Wednesday 16 November 2011

Things Fall Into Place, Maybe

"Hey lady, buy my potatoes!" I look at the woman shouting at me. She's half asleep under a parasol. Her brightly colored dress and hijab stand out like flower petals against the orange-colored sand. I tell her "another day" in Amharic and she cackles.

Meanwhile two little girls run by kicking a round object that may have been a soccer ball at some point in time. "Chineeese! Chineeese! You from China!" They yell at me in English. It's probably what they would yell at any foreigner. Then they disappear among the tin and mud houses along the street.

I'm only a mile from my apartment, but I'd never know it if I hadn't just walked here. That's one of the things I like about the city of Harar, it can rapidly change and feel like many places (and times) at once.

Life in Harar is challenging, but I like it. I have to buy vegetables almost daily in a market that has been running for hundreds of years. Every time I go, I feel like I have just dived into a pool of people whose lives are very different from my own. It's loud, colorful, easy to get lost in, fascinating. I have walked through filthy alleyways where chickens and goats run in front of my feet and old women sell tons of beans in burlap sacks. I got lost in the part of the "plastics market" where the shacks are so close together there is very little light. There is a market that stretches for at least a half mile where it seems like everyone just sells bug-infested used clothing.
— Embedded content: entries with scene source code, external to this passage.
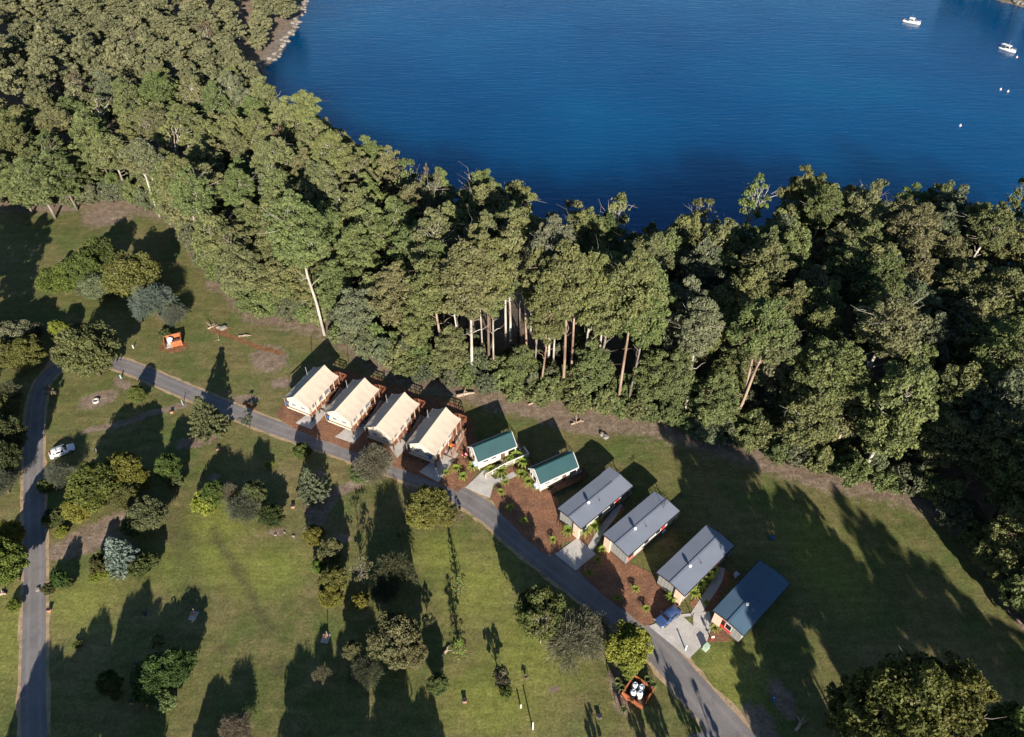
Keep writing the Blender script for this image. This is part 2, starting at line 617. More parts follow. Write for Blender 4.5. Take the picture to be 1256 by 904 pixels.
def strip(name, px, width, z, m, ragged=0.0, thick=0.0, kind='structure', off=0.0):
    line = smooth_line([at(x, y) for x, y in px])
    W = width if hasattr(width, '__len__') else (width, width)
    vs, tr = [], []
    n = len(line)
    across = [-1, -.72, -.5, -.28, 0, .28, .5, .72, 1]
    tv = [0, .2, 1, .2, 0, .2, 1, .2, 0]
    lr = np.random.default_rng(len(px) + int(width[0] * 10 if hasattr(width, '__len__') else width * 10))
    for i, p in enumerate(line):
        d = (line[min(i + 1, n - 1)] - line[max(i - 1, 0)]).normalized()
        s = Vector((d.y, -d.x, 0))
        w = (W[0] + (W[1] - W[0]) * i / (n - 1)) / 2
        for a, t in zip(across, tv):
            e = w * a * (1 + (lr.uniform(-ragged, ragged) if abs(a) == 1 else 0)) + off
            q = p + s * e
            vs.append((q.x, q.y, z))
            tr.append(t)
    k = len(across)
    ix = np.arange(n * k).reshape(n, k)
    q = np.stack([ix[:-1, :-1], ix[:-1, 1:], ix[1:, 1:], ix[1:, :-1]], -1).reshape(-1, 4)[:, ::-1]
    o = link(name, np_mesh(name, np.array(vs), q, m, dict(track=np.array(tr)), smooth=True))
    return tag(o, kind=kind)


LEFT_ROAD = [(41, 1010), (42, 930), (41, 850), (42, 760), (43, 700), (42, 645), (41, 590), (42, 530), (46, 490), (56, 464), (76, 449), (100, 443), (128, 443), (160, 451), (205, 470), (250, 489), (310, 514), (365, 534), (420, 553)]
MAIN_ROAD = [(420, 553), (480, 574), (535, 594), (588, 622), (640, 664), (702, 712), (757, 754), (806, 796), (851, 847), (899, 901), (960, 968), (1040, 1040)]
strip('road_verge', LEFT_ROAD, 4.1, .004, M['verge'], .07)
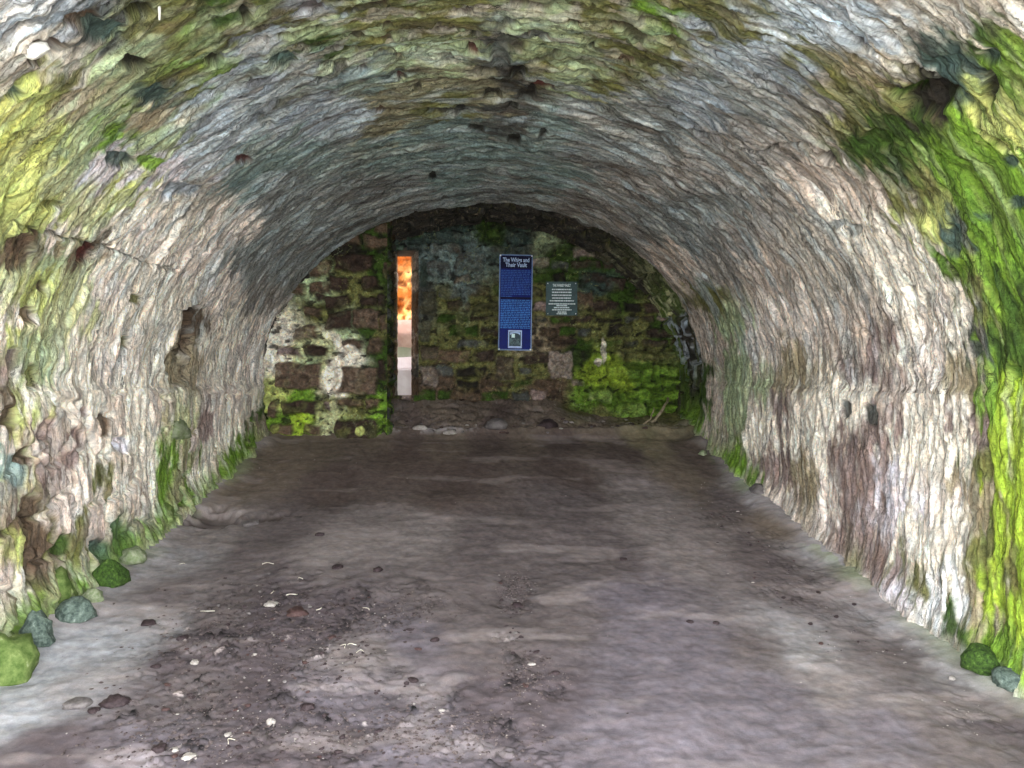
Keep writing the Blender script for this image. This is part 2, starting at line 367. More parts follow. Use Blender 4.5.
# pitted, lichen-blotched crown near the mouth
crn = ss(1.45, .7, np.abs(S + .1)) * ss(5.0, 3.8, Yg)
bl = fbm(Sf * 3.2, Yf * 6, 5, off=280.); bl2 = fbm(Sf * 5, Yf * 8, 4, off=285.)
C = mix(C, PAL['palegreen'] * .95, crn * ss(.05, .3, bl) * .7); C = mix(C, PAL['lgrey'] * .9, crn * ss(.12, .35, bl2) * .6)
pit = crn * ss(.17, .36, fbm(Sf * 7, Yf * 12, 4, off=290.) + .15 * bl)
D = D - .03 * pit; C = mix(C, PAL['dark'] + PAL['redbrown'] * .2, pit * .85)
# rubble tints
stc = PAL['mauve'][None, None] * (.5 + 1.3 * iR[..., None]) * (.9, .88, .88) + (iR[..., None] ** 2) * np.array(PAL['tan']) * .25
mort = PAL['cream'] * .9
greenish = fbm(Sf * 1.2, Yf * 1.5, 4, off=300.)
C = mix(C, stc, exL * stone * .62)
mo = np.where((greenish > -.02)[..., None], PAL['olive'] * .8, PAL['dgrey'] * .6)
band = mo * .8 * (1 - stone[..., None]) + stone[..., None] * (PAL['sdark'] * (.25 + .9 * iR[..., None]) + PAL['dteal'] * .12)
vn = fbm(Sf * 5, Yf * 9, 4, off=315.)
band = mix(band, PAL['tan'] * .8, ss(.05, .0, np.abs(vn)) * .6); band = mix(band, PAL['dark'] * .5, ss(.12, .3, fbm(Sf * 4, Yf * 12, 4, off=317.)) * .85)
up = ss(.35, .9, (Z - SP) / H)
rb = ss(.3, .9, X) * (1 - up)
gx = np.clip(rb * ss(-.35, .25, greenish), 0, 1)[..., None]
band = band * (1 - gx * .7) + gx * .7 * (PAL['green'] * .8 * (1 - wallm[..., None] * .2))
C = mix(C, band, farb * .95)
tq = ss(-.02, .2, fbm(Sf * 5, Yf * 6, 4, off=310.)) * farb * rb * ss(-.1, .5, Z - SP)
C = mix(C, np.where((Z - SP > .75)[..., None], PAL['cgreen'], PAL['bluegrey'] * 1.35), tq * .85)  # bright flecks painted as lit stone on the band's right side

# exposed stones, sockets and lost patches: px, py, half width, half height (of the photo), depth in cm, tint
HOLES = """44,50 18 11 10 redbrown;80,17 16 6 4 brown;145,18 16 7 8 dark;155,96 14 12 1 dteal;243,158 11 6 4 redbrown;134,64 16 6 5 dark;215,61 9 6 5 dark
247,18 6 5 4 dark;46,288 6 7 4 brown;29,316 9 9 6 brown;135,299 7 7 4 olive;125,342 8 8 5 olive;88,255 9 10 4 redbrown;18,249 16 22 3 brown
60,252 7 12 2 tan;39,377 7 12 4 olive;15,363 8 18 3 mauve;7,416 9 10 5 brown;400,62 7 5 5 redbrown;363,68 8 4 4 brown;402,78 6 4 4 redbrown
418,87 5 4 4 dark;438,25 5 3 3 dark;477,35 6 3 4 dark;473,52 7 3 4 redbrown;540,35 10 5 3 dgrey;587,47 7 3 3 dark;500,55 11 9 3 dgrey
518,73 7 8 5 dark;515,137 6 4 4 dark;477,128 6 3 3 dark;433,176 3 3 3 dark;403,39 6 3 3 dark;488,68 8 3 4 dark;527,97 8 5 4 dark;493,95 9 4 4 dark
513,106 7 4 4 dark;540,88 10 3 4 redbrown;510,22 9 6 3 dgrey;544,130 6 4 3 dark;390,112 14 3 3 brown;450,110 20 3 3 dark;625,62 10 4 3 brown
854,52 7 4 3 dark;944,66 17 8 2 dteal;924,101 18 14 8 dark;822,163 8 6 9 dark;984,92 7 16 5 dark;834,226 9 5 2 grey;850,233 8 6 2 grey;902,95 12 6 5 dgreen
875,142 12 8 3 dgreen;958,242 7 22 3 dteal;1005,165 9 6 1 dteal;1012,205 8 7 2 dteal;1015,372 8 14 3 dgreen;975,350 9 12 1 dgrey;987,60 14 12 3 dteal
120,160 12 6 3 dteal;60,150 8 6 1 palegreen;185,190 16 8 2 bluegrey;285,60 14 8 2 dteal;320,75 8 5 3 dgrey;265,120 8 5 2 grey;105,32 18 9 2 dteal
12,92 12 7 4 dteal;50,205 14 5 3 olive;150,160 10 5 1 green;186,330 7 22 9 brown;178,368 9 14 9 tan;196,308 6 5 7 dark;850,410 5 9 2 dgrey;874,415 6 9 2 dgrey
970,408 6 10 2 brown;45,430 9 14 2 mauve;75,440 7 16 2 mauve;103,425 4 12 2 brown;67,412 5 7 2 brown;85,412 4 8 2 mauve;28,510 8 14 3 brown;35,560 12 30 2 brown
70,460 7 14 2 mauve;120,445 5 8 2 lilac;205,425 8 15 1 mauve;113,540 6 20 3 dteal;95,555 5 14 3 dteal;60,545 6 10 3 dgreen;12,470 9 16 1 teal;22,455 6 8 2 brown"""
for e in HOLES.replace('\n', ';').split(';'):
    a, hw, hh, dp, nm = e.split(); x, y = map(float, a.split(',')); hw, hh, dp = float(hw), float(hh), float(dp) / 100
    s0, Y0 = hit_vault(x, y)
    # local frame: how the photo's axes map onto the surface
    sx, Yx = hit_vault(x + 2, y); sy, Yy = hit_vault(x, y + 2)
    J = np.array([[(sx - s0) / 2, (sy - s0) / 2], [(Yx - Y0) / 2, (Yy - Y0) / 2]])
    if abs(np.linalg.det(J)) < 1e-7: continue
    Ji = np.linalg.inv(J)
    ds = Sf - s0; dY = Yf - Y0
    R = 3.5 * max(hw, hh)
    sel = (np.abs(dY) < R * np.abs(J[1]).sum() + .1) & (np.abs(ds) < R * np.abs(J[0]).sum() + .1)
    if not sel.any(): continue
    u = (Ji[0, 0] * ds[sel] + Ji[0, 1] * dY[sel]) / hw; v = (Ji[1, 0] * ds[sel] + Ji[1, 1] * dY[sel]) / hh
    r = (np.abs(u) ** 2.6 + np.abs(v) ** 2.6) ** (1 / 2.6) + .7 * w1[sel] + .25 * st2[sel] + .12 * nC[sel]
    k = ss(1.12, .78, r)
    D[sel] -= dp * k * (1 + .5 * nC[sel])
    C[sel] = mix(C[sel], PAL[nm] * (1 + .4 * nC[sel] + .3 * nB[sel])[..., None], k * .92)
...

If I take the early morning and evening buses, the forty minute commute to and from my work is uneventful. I stare out the windows and watch the villages, camels, and events of other people's lives go by.

If I take the "line taxi" to or from work, God knows what will happen. I have been blessed, cursed out, proposed to, spat upon, propositioned, made fun of, made friends with, offered drugs, and been begged from on line taxis.

The first time I was in a "mosque shakedown" (no offense intended) I was riding next to a window that does not close all the way and a large man rushed my car door yelling "Allu Akbar forengi! Allu Akbar!" He friends yelled the same thing and started beating their hands on the metal of the old 1960-something model car. It was all I could do not to yell back. Now I know that this is how they collect money for the multiple mosques that are being built in the Jugol area. If everyone gives them a birr or two, the men start blessing everyone in the car or singing. This procedure has come to seem almost normal.

What I actually do at work is still in question. I'm still not officially working yet and I'm beginning to wonder if I will sign a contract with the university. It takes three months to get out of a contract and I don't know if I want to stay that long in a place that doesn't really have a role for me, at least not yet. I'm planning on traveling some too. And I'm still slated to volunteer at an orphanage in Dire Dawa. At the moment, I'm keeping my options open.

I'm looking forward to seeing what happens next. I am happy to have a steady place to cook, eat, and sleep. There's still a lot of downtime, but I still feel like I'm having an adventure. And now I need to get back to a place to stay before the hyenas come out and play.